Bu cetvelden anlaşıldığına göre Adana mıntıkasına Mayıs Ayı içinde İstanbul’dan 1307 vatandaş gelecektir. (3)
BİRAZ KARŞILAŞTIRMA
Artık yorum okuyucuların, ben biraz konuyu açayım. Karşılaştırma konuları:
*75 yıl önce gerçekleşen bir göç olayında devletin kontrol ve disiplini…
*Bu gün Başta Suriye ve Irak olmak üzere, ülkemize yapılan göçleri yönetme başarısızlığı…

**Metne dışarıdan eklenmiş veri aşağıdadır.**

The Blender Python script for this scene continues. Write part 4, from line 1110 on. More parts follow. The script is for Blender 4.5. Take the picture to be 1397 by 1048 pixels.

*Trakya ve İstanbul’da kendini tehdit altında hisseden, Batı’ya değil, Anadolu’ya göç ediyor. * Bir savaşta kendi yurdunu terk edenleri görünce, sanıyorum bu da yaşadığımız milletin büyüklüğünü gösterir. (bazı arkadaşlarım, ne yani adam başkalarının savaşı için ölmek ya da öldürmek istemediği için yurt dışına gidiyorlar görüşünde… Bu ayrı bir konu tartışırız)
*Adana, tarihin her devresinde güvenilir bir il olmuş ve herkese kucak açmıştır… (Özelleştirmeler yani çekirge istilasından önce…)
BAZI SORULAR
İstanbul’dan gelenler kimlerdi?
Birikimleri ile Adana’ya bir değer katmışlar mıdır?
Küçük gibi görülen bu olay, Adana’nın sosyal yaşantısında nasıl değişimlere neden olmuştur?
Gelenler, savaş bitince geri dönmüşler midir?
Bunun gibi onlarca soru zihninizde canlanabilir.
Ben bu soruların cevabını bilmiyorum. Araştırmaya değer konu.
Anlaşılıyor ki, Adana’ya göç enlerin çoğu ekonomik yönden güçlü aileler.
Bu araştırma yapıldığı zaman çok ilginç bilgiler ortaya çıkabilir.